Task prompt: Reproduce the listing below without any change.

Given information:
>>

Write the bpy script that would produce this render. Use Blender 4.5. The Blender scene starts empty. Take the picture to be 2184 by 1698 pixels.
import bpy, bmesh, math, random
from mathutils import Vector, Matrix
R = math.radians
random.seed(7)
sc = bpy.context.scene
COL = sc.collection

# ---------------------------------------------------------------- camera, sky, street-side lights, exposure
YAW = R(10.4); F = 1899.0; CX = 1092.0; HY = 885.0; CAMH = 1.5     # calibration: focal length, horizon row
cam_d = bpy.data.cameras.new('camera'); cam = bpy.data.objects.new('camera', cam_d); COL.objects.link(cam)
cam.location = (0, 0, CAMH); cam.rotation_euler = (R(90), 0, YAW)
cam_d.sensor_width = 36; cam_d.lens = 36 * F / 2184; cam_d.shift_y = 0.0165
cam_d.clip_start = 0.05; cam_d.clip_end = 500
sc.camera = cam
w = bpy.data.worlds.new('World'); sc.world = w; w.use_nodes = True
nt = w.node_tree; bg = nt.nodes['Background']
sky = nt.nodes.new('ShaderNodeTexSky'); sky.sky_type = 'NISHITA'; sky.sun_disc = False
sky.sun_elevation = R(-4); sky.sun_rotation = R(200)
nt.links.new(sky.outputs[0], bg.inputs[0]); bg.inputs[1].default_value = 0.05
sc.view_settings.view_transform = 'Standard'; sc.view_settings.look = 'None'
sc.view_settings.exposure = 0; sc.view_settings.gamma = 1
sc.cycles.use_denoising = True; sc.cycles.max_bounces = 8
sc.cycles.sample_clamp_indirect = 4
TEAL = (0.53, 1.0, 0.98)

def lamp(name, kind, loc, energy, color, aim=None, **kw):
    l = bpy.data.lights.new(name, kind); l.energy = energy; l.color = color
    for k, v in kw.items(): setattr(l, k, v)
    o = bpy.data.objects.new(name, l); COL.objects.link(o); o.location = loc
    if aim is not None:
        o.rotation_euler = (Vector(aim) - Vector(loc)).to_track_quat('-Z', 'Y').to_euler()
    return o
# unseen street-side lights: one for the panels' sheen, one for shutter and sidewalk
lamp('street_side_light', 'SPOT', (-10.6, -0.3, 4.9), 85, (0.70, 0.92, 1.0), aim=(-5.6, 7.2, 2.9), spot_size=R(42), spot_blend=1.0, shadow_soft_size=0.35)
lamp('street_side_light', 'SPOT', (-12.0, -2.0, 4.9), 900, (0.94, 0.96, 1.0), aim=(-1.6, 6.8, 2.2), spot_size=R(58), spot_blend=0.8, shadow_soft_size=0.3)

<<

Exercise result:
Write the bpy script that would produce this render. Use Blender 4.5. The Blender scene starts empty. Take the picture to be 2184 by 1698 pixels.
import bpy, bmesh, math, random
from mathutils import Vector, Matrix
R = math.radians
random.seed(7)
sc = bpy.context.scene
COL = sc.collection

# ---------------------------------------------------------------- camera, sky, street-side lights, exposure
YAW = R(10.4); F = 1899.0; CX = 1092.0; HY = 885.0; CAMH = 1.5     # calibration: focal length, horizon row
cam_d = bpy.data.cameras.new('camera'); cam = bpy.data.objects.new('camera', cam_d); COL.objects.link(cam)
cam.location = (0, 0, CAMH); cam.rotation_euler = (R(90), 0, YAW)
cam_d.sensor_width = 36; cam_d.lens = 36 * F / 2184; cam_d.shift_y = 0.0165
cam_d.clip_start = 0.05; cam_d.clip_end = 500
sc.camera = cam
w = bpy.data.worlds.new('World'); sc.world = w; w.use_nodes = True
nt = w.node_tree; bg = nt.nodes['Background']
sky = nt.nodes.new('ShaderNodeTexSky'); sky.sky_type = 'NISHITA'; sky.sun_disc = False
sky.sun_elevation = R(-4); sky.sun_rotation = R(200)
nt.links.new(sky.outputs[0], bg.inputs[0]); bg.inputs[1].default_value = 0.05
sc.view_settings.view_transform = 'Standard'; sc.view_settings.look = 'None'
sc.view_settings.exposure = 0; sc.view_settings.gamma = 1
sc.cycles.use_denoising = True; sc.cycles.max_bounces = 8
sc.cycles.sample_clamp_indirect = 4
TEAL = (0.53, 1.0, 0.98)

def lamp(name, kind, loc, energy, color, aim=None, **kw):
    l = bpy.data.lights.new(name, kind); l.energy = energy; l.color = color
    for k, v in kw.items(): setattr(l, k, v)
    o = bpy.data.objects.new(name, l); COL.objects.link(o); o.location = loc
    if aim is not None:
        o.rotation_euler = (Vector(aim) - Vector(loc)).to_track_quat('-Z', 'Y').to_euler()
    return o
# unseen street-side lights: one for the panels' sheen, one for shutter and sidewalk
lamp('street_side_light', 'SPOT', (-10.6, -0.3, 4.9), 85, (0.70, 0.92, 1.0), aim=(-5.6, 7.2, 2.9), spot_size=R(42), spot_blend=1.0, shadow_soft_size=0.35)
lamp('street_side_light', 'SPOT', (-12.0, -2.0, 4.9), 900, (0.94, 0.96, 1.0), aim=(-1.6, 6.8, 2.2), spot_size=R(58), spot_blend=0.8, shadow_soft_size=0.3)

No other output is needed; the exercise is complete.